Graham Shaw

GRANSHAN Jury 2019: Script expert for South Asian Scripts

Graham Shaw is a Senior Research Fellow of the Institute of English Studies, School of Advanced Study, London University.  In 2010 he retired from the British Library after 20 years as Head of Asia, Pacific & Africa Collections.  

His career began in the School of Oriental & African Studies Library, London University.  In 1974 he joined the British Library’s Department of Oriental Manuscripts and Printed Books (OMPB) as Curator of North Indian Languages.  10 years later he became Head of European Printed Books in the India Office Library (IOL).  In 1987 he moved into senior management, amalgamating OMPB and IOL for the move into the British Library’s new building at St Pancras.  
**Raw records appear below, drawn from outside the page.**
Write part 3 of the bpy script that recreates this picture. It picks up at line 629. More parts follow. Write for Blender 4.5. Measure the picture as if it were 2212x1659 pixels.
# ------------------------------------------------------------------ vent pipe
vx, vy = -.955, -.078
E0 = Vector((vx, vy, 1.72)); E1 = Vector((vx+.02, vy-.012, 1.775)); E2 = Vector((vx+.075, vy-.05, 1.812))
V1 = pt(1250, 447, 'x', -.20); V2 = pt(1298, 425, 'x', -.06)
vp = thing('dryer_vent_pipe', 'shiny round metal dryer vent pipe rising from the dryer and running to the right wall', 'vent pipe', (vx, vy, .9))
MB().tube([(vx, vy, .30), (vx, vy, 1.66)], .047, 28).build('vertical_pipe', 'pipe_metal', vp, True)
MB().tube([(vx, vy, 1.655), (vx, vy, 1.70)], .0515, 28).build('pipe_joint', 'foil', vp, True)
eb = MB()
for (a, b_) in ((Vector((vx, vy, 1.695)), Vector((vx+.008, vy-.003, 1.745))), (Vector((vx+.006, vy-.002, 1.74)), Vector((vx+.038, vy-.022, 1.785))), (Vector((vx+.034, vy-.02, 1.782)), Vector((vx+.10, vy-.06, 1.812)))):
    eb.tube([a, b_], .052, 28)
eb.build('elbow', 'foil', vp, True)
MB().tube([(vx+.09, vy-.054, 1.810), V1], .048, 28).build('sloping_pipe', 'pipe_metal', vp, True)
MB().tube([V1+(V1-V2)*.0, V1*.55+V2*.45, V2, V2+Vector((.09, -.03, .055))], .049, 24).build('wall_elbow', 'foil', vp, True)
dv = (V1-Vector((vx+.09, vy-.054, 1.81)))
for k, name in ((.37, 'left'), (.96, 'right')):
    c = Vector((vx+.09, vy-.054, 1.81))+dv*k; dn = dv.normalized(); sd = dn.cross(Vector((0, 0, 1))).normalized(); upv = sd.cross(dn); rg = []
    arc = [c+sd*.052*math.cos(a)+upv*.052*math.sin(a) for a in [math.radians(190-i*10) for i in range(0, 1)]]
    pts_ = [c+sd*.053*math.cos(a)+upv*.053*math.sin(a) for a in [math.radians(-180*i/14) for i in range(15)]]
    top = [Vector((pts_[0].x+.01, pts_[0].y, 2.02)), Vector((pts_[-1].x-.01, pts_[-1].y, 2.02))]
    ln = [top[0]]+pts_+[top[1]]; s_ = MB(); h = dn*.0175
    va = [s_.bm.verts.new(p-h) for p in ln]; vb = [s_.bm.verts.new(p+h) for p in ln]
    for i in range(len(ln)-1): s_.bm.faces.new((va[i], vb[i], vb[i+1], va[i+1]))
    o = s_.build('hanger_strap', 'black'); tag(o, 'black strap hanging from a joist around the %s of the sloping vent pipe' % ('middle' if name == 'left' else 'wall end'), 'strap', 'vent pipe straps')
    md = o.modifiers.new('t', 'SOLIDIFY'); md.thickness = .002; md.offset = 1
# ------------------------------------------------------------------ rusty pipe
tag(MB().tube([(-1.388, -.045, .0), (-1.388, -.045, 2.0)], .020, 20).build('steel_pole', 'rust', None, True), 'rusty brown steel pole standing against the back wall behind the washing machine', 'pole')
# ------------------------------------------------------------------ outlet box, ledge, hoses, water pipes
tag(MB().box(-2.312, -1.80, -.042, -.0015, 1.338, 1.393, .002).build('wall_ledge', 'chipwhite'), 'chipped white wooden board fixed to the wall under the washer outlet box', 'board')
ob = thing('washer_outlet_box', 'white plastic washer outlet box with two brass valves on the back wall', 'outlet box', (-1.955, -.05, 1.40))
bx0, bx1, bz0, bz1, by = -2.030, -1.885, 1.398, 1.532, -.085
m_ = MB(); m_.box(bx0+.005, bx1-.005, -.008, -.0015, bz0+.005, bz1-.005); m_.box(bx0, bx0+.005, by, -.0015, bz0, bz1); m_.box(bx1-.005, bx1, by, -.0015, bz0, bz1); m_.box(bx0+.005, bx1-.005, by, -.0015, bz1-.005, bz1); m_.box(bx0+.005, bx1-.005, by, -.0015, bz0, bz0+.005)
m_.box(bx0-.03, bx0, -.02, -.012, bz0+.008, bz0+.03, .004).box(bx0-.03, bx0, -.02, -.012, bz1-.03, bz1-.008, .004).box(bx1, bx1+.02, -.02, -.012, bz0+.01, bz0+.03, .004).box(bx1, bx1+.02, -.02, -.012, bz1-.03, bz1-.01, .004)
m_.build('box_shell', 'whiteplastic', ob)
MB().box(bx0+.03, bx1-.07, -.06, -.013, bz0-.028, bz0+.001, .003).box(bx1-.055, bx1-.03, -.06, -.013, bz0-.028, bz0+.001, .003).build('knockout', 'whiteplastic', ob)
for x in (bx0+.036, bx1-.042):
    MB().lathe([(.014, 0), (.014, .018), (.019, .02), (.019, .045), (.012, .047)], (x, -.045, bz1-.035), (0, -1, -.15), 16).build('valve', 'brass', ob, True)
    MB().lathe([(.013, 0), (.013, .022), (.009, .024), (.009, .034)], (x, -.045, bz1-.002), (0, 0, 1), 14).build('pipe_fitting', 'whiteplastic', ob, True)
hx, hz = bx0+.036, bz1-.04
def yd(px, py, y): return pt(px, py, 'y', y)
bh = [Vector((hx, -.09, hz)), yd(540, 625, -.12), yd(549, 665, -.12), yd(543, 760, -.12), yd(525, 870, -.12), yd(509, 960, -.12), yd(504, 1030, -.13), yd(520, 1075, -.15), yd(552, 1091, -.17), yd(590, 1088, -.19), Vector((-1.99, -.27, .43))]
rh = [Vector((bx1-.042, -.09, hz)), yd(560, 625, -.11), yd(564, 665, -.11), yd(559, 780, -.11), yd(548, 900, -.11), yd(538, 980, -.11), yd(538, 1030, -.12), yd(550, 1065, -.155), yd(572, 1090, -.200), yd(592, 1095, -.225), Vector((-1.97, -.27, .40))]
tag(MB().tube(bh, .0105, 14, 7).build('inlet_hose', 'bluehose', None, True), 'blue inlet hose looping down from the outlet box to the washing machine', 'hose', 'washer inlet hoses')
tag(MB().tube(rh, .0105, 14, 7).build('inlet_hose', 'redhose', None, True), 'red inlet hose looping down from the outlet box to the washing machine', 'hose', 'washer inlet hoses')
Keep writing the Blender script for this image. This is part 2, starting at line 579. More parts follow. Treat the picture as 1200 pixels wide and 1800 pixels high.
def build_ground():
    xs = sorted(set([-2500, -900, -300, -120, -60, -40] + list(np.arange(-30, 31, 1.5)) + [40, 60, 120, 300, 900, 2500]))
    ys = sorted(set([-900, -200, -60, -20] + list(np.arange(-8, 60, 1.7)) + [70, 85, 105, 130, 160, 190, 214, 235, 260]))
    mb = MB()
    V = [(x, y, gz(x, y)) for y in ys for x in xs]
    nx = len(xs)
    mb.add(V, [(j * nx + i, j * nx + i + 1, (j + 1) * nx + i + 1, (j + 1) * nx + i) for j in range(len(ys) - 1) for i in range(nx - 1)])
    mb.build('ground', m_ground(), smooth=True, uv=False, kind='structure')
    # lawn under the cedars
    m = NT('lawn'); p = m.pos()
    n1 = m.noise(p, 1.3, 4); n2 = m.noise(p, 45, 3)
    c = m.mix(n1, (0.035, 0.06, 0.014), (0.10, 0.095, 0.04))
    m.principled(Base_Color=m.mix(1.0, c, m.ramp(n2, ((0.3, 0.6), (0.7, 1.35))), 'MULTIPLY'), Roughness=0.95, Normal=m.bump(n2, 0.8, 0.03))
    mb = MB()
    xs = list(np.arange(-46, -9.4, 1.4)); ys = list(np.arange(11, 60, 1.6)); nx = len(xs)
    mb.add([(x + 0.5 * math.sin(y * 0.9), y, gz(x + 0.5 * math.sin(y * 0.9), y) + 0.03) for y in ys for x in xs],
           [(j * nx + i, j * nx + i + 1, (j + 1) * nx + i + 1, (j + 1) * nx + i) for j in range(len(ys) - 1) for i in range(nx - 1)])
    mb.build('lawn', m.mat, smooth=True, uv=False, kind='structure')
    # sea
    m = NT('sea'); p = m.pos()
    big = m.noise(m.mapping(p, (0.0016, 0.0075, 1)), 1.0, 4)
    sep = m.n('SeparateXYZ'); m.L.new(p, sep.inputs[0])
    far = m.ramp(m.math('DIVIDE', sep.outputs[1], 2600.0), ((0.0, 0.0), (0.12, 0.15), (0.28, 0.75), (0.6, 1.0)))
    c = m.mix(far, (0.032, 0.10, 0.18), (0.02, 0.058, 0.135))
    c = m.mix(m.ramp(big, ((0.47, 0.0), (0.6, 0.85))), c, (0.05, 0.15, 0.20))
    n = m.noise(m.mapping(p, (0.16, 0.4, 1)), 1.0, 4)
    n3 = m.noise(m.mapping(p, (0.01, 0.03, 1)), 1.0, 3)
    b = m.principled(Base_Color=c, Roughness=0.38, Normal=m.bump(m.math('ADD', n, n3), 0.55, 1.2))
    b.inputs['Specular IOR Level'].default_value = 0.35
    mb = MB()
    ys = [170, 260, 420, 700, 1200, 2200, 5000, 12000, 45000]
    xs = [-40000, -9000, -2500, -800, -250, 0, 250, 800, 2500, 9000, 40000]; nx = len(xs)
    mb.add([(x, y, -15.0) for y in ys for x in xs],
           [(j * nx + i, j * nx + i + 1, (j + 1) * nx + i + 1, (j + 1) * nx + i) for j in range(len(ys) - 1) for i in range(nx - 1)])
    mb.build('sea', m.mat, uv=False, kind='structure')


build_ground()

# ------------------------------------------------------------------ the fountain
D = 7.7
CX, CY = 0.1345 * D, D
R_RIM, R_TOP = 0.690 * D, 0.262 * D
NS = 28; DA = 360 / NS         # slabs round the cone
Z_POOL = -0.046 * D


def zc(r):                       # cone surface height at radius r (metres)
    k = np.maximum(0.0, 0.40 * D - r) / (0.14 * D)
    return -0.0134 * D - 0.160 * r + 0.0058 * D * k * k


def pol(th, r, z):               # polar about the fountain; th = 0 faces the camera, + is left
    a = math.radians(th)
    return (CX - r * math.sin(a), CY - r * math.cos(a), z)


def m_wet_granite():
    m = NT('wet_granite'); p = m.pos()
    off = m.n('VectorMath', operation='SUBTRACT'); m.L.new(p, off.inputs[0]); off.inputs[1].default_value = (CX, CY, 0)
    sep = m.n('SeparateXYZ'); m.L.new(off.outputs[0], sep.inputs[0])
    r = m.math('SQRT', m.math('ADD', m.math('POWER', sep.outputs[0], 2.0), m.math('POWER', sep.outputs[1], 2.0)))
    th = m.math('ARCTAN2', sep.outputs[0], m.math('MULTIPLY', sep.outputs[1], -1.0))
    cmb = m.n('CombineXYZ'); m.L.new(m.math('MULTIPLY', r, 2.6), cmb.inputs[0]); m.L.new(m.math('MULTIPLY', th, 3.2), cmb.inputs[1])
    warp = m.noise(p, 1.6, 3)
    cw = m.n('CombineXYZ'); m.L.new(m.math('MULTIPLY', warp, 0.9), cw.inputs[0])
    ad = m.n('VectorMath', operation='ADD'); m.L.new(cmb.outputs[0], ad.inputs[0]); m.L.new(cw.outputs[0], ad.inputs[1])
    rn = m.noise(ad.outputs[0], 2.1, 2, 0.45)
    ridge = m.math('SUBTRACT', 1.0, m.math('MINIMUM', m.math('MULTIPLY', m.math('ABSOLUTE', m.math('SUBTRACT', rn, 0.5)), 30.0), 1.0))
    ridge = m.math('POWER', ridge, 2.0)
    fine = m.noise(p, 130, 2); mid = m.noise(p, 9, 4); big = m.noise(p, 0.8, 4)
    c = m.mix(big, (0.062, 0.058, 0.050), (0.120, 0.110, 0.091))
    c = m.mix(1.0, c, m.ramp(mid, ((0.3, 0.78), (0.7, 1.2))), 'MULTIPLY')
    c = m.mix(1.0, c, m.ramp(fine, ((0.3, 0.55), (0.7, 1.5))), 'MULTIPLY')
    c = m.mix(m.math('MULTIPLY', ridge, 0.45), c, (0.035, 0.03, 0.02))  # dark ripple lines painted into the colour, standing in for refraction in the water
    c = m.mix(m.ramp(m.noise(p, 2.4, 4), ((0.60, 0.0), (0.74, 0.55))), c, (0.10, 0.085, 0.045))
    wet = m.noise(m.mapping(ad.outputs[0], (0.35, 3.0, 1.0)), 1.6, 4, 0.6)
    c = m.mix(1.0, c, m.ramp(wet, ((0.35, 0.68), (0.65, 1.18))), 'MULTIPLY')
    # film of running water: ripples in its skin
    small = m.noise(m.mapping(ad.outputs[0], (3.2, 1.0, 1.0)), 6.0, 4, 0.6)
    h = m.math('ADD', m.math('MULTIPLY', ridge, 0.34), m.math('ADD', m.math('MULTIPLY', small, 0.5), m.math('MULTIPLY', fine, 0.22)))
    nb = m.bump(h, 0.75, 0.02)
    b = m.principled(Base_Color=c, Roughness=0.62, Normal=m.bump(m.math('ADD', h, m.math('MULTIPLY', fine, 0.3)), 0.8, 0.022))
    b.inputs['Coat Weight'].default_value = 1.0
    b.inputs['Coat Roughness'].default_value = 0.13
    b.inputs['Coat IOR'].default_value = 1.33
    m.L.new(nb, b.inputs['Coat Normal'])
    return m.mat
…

For 40 years he has lectured and published on the history of printing in South Asia from the 16th to the 20th centuries.  In 2004 he gave the McKenzie Lecture at Oxford University and in 2011 the 7th Kenneth Karmiole Lecture on the History of the Book at the University of California Los Angeles.  Among his publications are Printing in Calcutta to 1800: a description and checklist of printing in late 18th-century Calcutta (1981), Publications proscribed by the Government of India: a catalogue of the collections in the India Office Library and Records and the Department of Oriental Manuscripts and Printed Books (1985) and The South Asia and Burma Retrospective Bibliography (SABREB): Stage 1: 1556-1800 (1987).  ‘From Goa to the Gutenberg Award: the story of Indian typography’, appeared in Typo 49 (2012).